Dr. Diane Piccitto, Associate Professor in the Department of English at Mount Saint Vincent University, was awarded the Early Career Research Award at the Fall Convocation on Sunday, November 1st, 2020. The Early Career Research Award was established to recognize a faculty member at the beginning of their career who is pursuing exciting and innovative research in their field.

Dr. Piccitto’s research focusses on the poet and painter William Blake, on Romantic Drama and on the Victorian writers, specifically interrelations among identity, and action performance in the Romantic period. In her own words, “I am exploring the representation of individual identity and collective identities in connection with transgression in works by Blake and other Romantic authors, such as Joanna Baillie and Lord Byron.” Dr. Piccitto is especially interested in “how the notion of transgression and its importance to an understanding of the self has the power to create socio-political change, as well as its implications for generic categories.”

After receiving her PhD in English in 2010 from the University of Western Ontario, Dr. Piccitto served as a Postdoctoral Researcher at the University of Zurich in Switzerland. She served two terms as Lecturer and Associate Lecturer at the University of Plymouth in the United Kingdom before becoming a faculty member in the English Department at MSVU in 2015.

As a result of her research, she was invited to contribute an article on “Teaching Blake’s Illuminated Books Performatively, or How to Do (Dramatic) Things with Blake” and an online series on rethinking how to teach “Romantic drama, Teaching Romanticism XXVI: Drama in Romantic Textualities,” which appeared in 2018.

Dr. Piccitto is no stranger to the world-class publisher Palgrave Macmillan Press. She published her first monograph in 2014, entitled Blake’s Drama, Theatre, Performance and Identity in the Illuminated Books, and in 2015, Dr. Piccitto co-edited a book entitled Romanticism, Rousseau, Switzerland: New Prospects, with the prestigious publisher. She has published four chapters in books, including one in 2016 with the distinguished press de Gruyter. Her most recent chapter publication (in 2018) in Beastly Blake was entitled Apocalyptical visitations, Heroism, and intersections of the human and the not human in Blake’s Milton.  Dr. Piccitto’s most recent article publication, “Engaging Learners Through Experiential and High Impact Practices in Higher Education,” is a co-written report based on a presentation given by Dr. Piccitto and MSVU colleagues, Dr. Reina Green and Dr. Anna Smol, at the 2018 Atlantic Universities’ Teaching Showcase (AUTS). The article was recently published in the AUTS conference proceedings.

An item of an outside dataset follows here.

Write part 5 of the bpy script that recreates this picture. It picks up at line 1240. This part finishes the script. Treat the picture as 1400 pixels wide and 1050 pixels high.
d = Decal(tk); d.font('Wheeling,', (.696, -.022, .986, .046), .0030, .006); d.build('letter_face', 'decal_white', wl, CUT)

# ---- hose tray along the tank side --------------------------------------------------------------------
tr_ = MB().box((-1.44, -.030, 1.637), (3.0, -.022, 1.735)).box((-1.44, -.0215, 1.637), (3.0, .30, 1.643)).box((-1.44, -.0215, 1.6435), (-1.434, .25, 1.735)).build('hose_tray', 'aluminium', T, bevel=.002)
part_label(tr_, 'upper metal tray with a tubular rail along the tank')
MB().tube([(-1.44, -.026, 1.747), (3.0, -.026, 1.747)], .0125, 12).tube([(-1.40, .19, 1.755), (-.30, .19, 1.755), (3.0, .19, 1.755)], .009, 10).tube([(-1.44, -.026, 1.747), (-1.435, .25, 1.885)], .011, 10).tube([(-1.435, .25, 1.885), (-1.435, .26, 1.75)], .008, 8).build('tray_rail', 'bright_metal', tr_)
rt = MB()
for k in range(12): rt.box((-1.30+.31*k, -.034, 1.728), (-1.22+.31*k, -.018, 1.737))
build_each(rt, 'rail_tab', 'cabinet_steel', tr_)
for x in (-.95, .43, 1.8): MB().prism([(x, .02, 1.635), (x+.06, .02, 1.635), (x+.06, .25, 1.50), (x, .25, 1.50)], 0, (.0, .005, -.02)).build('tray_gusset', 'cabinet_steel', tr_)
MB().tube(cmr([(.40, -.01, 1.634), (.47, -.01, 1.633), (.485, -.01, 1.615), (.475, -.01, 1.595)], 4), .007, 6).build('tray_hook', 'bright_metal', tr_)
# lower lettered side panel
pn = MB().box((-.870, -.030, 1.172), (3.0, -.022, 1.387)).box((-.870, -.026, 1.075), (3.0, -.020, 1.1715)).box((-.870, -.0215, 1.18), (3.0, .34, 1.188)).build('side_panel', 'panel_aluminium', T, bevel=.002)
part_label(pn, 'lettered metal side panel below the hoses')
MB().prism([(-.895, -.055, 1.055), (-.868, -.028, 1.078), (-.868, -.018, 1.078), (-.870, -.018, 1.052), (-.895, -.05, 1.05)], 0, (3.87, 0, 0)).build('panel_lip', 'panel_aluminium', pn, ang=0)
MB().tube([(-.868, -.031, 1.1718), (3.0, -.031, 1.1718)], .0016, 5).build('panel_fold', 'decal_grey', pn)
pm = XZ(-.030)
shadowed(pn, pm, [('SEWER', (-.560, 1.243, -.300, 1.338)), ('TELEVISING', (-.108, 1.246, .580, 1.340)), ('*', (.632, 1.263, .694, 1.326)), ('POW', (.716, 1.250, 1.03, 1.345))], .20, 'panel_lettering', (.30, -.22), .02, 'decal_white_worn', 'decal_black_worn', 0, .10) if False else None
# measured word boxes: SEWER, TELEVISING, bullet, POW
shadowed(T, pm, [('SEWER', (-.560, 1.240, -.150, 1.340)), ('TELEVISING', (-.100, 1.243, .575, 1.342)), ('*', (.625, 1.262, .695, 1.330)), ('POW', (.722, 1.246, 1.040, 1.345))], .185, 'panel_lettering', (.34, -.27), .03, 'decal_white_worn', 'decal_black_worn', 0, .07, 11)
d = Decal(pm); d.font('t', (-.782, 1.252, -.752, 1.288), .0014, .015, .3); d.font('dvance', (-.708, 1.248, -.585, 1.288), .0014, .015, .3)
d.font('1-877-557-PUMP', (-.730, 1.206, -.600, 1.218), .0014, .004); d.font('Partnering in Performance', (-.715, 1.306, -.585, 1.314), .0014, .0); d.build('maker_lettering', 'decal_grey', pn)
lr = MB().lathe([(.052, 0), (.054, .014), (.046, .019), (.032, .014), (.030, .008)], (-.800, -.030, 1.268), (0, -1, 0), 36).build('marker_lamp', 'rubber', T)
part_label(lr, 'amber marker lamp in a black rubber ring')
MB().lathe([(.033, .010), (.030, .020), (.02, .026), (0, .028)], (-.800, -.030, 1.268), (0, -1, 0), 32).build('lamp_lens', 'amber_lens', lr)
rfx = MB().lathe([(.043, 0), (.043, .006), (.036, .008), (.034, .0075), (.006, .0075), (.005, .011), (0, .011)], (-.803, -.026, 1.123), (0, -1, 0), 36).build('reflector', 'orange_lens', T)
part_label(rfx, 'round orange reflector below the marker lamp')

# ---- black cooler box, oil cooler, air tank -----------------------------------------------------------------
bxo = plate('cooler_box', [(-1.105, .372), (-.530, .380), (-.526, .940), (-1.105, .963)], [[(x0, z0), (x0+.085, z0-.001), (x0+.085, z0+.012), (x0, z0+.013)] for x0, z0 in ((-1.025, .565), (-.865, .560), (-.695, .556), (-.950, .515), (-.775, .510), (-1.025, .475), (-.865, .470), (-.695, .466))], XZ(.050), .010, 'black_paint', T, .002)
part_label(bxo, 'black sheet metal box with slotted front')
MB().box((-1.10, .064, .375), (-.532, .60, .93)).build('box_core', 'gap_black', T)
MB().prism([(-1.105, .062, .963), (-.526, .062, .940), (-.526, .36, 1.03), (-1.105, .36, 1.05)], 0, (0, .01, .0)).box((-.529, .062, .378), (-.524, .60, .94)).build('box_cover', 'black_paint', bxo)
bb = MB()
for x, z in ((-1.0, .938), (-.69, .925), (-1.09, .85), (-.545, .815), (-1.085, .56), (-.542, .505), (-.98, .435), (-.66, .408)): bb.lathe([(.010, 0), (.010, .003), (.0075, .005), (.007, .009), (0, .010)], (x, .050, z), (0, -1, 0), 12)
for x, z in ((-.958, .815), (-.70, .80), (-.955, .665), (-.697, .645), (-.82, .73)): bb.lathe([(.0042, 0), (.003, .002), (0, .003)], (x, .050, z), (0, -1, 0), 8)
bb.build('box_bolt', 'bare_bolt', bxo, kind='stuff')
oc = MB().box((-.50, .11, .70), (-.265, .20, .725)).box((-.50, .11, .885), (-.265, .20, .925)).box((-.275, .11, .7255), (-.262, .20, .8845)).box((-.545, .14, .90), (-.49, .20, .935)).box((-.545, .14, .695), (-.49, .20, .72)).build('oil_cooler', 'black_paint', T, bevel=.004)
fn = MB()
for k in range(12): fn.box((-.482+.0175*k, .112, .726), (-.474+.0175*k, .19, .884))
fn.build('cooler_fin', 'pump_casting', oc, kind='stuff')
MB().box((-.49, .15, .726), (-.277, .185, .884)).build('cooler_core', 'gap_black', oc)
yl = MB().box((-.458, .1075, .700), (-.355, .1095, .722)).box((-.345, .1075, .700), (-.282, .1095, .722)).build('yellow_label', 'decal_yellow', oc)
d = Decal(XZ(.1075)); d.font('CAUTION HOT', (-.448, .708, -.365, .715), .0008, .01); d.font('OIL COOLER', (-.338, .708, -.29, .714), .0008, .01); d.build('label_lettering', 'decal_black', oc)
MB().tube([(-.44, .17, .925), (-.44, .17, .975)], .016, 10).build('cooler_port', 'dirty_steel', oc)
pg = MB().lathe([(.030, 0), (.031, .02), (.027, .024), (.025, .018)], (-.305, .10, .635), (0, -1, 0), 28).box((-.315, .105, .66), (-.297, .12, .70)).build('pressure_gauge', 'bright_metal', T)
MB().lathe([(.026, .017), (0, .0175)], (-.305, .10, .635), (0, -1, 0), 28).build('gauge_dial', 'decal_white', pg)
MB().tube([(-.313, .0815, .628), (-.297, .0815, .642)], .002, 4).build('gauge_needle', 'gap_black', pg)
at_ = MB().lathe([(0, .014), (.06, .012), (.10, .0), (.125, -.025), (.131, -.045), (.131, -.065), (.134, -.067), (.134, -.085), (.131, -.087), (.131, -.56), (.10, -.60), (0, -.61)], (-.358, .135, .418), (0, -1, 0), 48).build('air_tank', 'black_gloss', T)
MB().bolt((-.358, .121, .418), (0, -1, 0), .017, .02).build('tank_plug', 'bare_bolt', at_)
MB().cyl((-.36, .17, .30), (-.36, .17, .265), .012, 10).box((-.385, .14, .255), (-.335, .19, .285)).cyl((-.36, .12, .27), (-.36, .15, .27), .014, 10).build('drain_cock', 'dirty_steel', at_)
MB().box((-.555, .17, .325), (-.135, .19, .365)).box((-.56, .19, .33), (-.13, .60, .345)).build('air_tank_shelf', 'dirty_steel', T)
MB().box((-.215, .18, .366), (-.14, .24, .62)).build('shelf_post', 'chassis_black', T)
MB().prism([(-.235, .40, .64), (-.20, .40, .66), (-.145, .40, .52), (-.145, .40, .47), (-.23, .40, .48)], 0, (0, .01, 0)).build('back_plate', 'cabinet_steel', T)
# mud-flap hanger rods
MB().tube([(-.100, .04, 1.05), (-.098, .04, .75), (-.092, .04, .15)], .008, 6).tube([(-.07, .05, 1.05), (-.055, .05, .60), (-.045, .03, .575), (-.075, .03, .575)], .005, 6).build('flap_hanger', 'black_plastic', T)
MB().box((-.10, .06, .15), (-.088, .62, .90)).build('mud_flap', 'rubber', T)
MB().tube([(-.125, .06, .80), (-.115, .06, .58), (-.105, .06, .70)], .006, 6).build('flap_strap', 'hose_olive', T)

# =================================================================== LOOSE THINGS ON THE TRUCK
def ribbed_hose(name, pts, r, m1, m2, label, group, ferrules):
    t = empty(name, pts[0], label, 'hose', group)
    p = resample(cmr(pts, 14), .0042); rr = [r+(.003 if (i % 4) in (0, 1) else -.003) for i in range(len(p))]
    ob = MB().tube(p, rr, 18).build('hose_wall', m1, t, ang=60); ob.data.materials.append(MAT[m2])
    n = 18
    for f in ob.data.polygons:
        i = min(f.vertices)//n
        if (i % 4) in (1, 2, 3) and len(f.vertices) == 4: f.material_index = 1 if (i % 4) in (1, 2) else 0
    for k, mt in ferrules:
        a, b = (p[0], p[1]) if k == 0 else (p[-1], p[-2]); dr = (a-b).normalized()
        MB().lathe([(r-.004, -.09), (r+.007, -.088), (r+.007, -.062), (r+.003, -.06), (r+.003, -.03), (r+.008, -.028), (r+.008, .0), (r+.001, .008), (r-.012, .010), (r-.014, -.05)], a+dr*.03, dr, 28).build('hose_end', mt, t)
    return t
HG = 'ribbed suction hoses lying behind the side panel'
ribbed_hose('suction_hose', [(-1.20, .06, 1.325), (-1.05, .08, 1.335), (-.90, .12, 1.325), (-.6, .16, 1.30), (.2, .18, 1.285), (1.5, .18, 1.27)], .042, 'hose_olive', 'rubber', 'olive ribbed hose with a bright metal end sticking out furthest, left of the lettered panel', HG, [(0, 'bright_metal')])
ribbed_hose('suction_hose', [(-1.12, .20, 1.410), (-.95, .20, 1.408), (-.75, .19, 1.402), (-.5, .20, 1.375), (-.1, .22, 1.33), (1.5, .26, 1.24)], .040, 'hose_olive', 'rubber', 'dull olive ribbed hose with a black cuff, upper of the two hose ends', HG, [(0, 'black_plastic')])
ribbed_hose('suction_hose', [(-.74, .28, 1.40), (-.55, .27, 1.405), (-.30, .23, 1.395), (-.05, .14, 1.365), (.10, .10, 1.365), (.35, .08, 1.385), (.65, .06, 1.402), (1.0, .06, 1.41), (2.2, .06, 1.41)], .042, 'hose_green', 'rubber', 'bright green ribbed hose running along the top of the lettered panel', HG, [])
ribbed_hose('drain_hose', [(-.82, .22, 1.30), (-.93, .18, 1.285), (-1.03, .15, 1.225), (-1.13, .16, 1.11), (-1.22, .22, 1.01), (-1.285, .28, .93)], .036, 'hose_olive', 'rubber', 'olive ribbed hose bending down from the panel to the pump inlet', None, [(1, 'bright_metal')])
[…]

Currently, she is co-editing the Visual Life of Romantic Theatre 1770-1830, which will be published by the University of Michigan Press. Referee and colleague Dr. Anna Smol, Professor in the Department of English, reflects on the words of a reviewer of Dr. Piccitto’s co-edited volume of essays titled The Visual Life of Romantic Theatre, 1770-1830: “This will not just be a collection but a field-defining conversation.” Additionally, Dr. Piccitto is currently writing the following chapter to be included in this co-edited collection: “Vision and Spectacle in Byron’s Cain and Blake’s The Ghost of Abel.”

Dr. Graham Fraser, Chair and Associate Professor in the Department of English had this to say about his colleague: “Diane Piccitto has already achieved international recognition as a Blake Scholar. She has produced a voluminous body of scholarly work which would do justice to a much more senior scholar, and which includes books that leading scholars in her field believe ‘this book will change the way we think about Blake’ and constate ‘field defining conversations’.”

Early this year, Dr. Piccitto co-presented with Dr. Geneviève Boulet a workshop at the MSVU Girls Conference. The workshop, titled “Cracking the Code,” showed the important connections between Math and English.

Dr. Piccitto has served on many university committees, including the University Senate. She is currently President of the MSVU Faculty Association. Dr. Piccitto’s work in creating a supportive and welcoming mechanism for reaching LGBTQ+ faculty and staff led to the organization of the first Mount employee contribution to the Halifax Pride parade. And together with other colleagues, she is delivering courses in Queer Studies at MSVU.

Congratulations on this well-deserved recognition, Dr. Piccitto!